-------- Recorded data

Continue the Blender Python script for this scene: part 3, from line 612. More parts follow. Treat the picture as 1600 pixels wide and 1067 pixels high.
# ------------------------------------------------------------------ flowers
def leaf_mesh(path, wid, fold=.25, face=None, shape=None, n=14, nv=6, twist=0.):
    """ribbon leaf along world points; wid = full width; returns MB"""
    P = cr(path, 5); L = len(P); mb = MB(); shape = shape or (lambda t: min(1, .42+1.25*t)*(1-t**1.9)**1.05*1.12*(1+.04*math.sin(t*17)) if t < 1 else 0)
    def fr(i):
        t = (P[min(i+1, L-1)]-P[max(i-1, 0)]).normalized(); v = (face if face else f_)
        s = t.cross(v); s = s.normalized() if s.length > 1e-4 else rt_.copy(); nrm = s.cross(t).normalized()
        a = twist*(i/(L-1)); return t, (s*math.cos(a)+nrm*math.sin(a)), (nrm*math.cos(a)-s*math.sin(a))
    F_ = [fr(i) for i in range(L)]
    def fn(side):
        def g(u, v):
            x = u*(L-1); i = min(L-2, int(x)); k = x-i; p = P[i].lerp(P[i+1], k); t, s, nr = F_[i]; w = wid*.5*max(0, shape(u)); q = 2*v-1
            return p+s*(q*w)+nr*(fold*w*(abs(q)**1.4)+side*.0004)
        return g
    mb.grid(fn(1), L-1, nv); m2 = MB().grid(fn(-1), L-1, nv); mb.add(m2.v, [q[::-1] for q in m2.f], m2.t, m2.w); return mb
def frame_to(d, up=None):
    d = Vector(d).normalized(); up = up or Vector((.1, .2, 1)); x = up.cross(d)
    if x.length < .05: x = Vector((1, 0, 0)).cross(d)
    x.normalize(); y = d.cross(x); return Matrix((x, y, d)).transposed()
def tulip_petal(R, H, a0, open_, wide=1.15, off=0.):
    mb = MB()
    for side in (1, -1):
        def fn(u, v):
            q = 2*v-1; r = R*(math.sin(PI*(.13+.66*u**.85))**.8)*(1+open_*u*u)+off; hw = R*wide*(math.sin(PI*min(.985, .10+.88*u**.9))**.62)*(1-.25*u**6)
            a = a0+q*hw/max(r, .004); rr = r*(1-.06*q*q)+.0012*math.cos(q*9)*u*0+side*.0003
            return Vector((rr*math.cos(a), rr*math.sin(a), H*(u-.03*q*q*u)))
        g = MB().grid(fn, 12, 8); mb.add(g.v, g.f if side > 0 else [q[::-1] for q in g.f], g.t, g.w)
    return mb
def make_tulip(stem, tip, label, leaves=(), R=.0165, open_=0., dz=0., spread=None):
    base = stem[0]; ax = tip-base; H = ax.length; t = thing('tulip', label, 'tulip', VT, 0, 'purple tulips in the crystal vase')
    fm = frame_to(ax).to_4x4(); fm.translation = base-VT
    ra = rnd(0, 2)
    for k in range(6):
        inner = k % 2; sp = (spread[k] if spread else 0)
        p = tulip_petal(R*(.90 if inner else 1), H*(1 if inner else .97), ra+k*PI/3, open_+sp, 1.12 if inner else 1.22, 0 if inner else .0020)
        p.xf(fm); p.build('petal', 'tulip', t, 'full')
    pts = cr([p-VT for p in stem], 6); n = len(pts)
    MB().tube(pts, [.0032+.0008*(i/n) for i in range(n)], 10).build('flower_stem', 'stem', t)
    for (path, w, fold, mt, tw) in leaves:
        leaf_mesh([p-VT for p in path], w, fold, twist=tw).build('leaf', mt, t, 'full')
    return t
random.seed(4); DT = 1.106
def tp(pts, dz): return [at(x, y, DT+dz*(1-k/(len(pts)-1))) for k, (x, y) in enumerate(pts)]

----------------

**What is required:**
Please return the data above exactly as given.

**Right answer:**
Continue the Blender Python script for this scene: part 3, from line 612. More parts follow. Treat the picture as 1600 pixels wide and 1067 pixels high.
# ------------------------------------------------------------------ flowers
def leaf_mesh(path, wid, fold=.25, face=None, shape=None, n=14, nv=6, twist=0.):
    """ribbon leaf along world points; wid = full width; returns MB"""
    P = cr(path, 5); L = len(P); mb = MB(); shape = shape or (lambda t: min(1, .42+1.25*t)*(1-t**1.9)**1.05*1.12*(1+.04*math.sin(t*17)) if t < 1 else 0)
    def fr(i):
        t = (P[min(i+1, L-1)]-P[max(i-1, 0)]).normalized(); v = (face if face else f_)
        s = t.cross(v); s = s.normalized() if s.length > 1e-4 else rt_.copy(); nrm = s.cross(t).normalized()
        a = twist*(i/(L-1)); return t, (s*math.cos(a)+nrm*math.sin(a)), (nrm*math.cos(a)-s*math.sin(a))
    F_ = [fr(i) for i in range(L)]
    def fn(side):
        def g(u, v):
            x = u*(L-1); i = min(L-2, int(x)); k = x-i; p = P[i].lerp(P[i+1], k); t, s, nr = F_[i]; w = wid*.5*max(0, shape(u)); q = 2*v-1
            return p+s*(q*w)+nr*(fold*w*(abs(q)**1.4)+side*.0004)
        return g
    mb.grid(fn(1), L-1, nv); m2 = MB().grid(fn(-1), L-1, nv); mb.add(m2.v, [q[::-1] for q in m2.f], m2.t, m2.w); return mb
def frame_to(d, up=None):
    d = Vector(d).normalized(); up = up or Vector((.1, .2, 1)); x = up.cross(d)
    if x.length < .05: x = Vector((1, 0, 0)).cross(d)
    x.normalize(); y = d.cross(x); return Matrix((x, y, d)).transposed()
def tulip_petal(R, H, a0, open_, wide=1.15, off=0.):
    mb = MB()
    for side in (1, -1):
        def fn(u, v):
            q = 2*v-1; r = R*(math.sin(PI*(.13+.66*u**.85))**.8)*(1+open_*u*u)+off; hw = R*wide*(math.sin(PI*min(.985, .10+.88*u**.9))**.62)*(1-.25*u**6)
            a = a0+q*hw/max(r, .004); rr = r*(1-.06*q*q)+.0012*math.cos(q*9)*u*0+side*.0003
            return Vector((rr*math.cos(a), rr*math.sin(a), H*(u-.03*q*q*u)))
        g = MB().grid(fn, 12, 8); mb.add(g.v, g.f if side > 0 else [q[::-1] for q in g.f], g.t, g.w)
    return mb
def make_tulip(stem, tip, label, leaves=(), R=.0165, open_=0., dz=0., spread=None):
    base = stem[0]; ax = tip-base; H = ax.length; t = thing('tulip', label, 'tulip', VT, 0, 'purple tulips in the crystal vase')
    fm = frame_to(ax).to_4x4(); fm.translation = base-VT
    ra = rnd(0, 2)
    for k in range(6):
        inner = k % 2; sp = (spread[k] if spread else 0)
        p = tulip_petal(R*(.90 if inner else 1), H*(1 if inner else .97), ra+k*PI/3, open_+sp, 1.12 if inner else 1.22, 0 if inner else .0020)
        p.xf(fm); p.build('petal', 'tulip', t, 'full')
    pts = cr([p-VT for p in stem], 6); n = len(pts)
    MB().tube(pts, [.0032+.0008*(i/n) for i in range(n)], 10).build('flower_stem', 'stem', t)
    for (path, w, fold, mt, tw) in leaves:
        leaf_mesh([p-VT for p in path], w, fold, twist=tw).build('leaf', mt, t, 'full')
    return t
random.seed(4); DT = 1.106
def tp(pts, dz): return [at(x, y, DT+dz*(1-k/(len(pts)-1))) for k, (x, y) in enumerate(pts)]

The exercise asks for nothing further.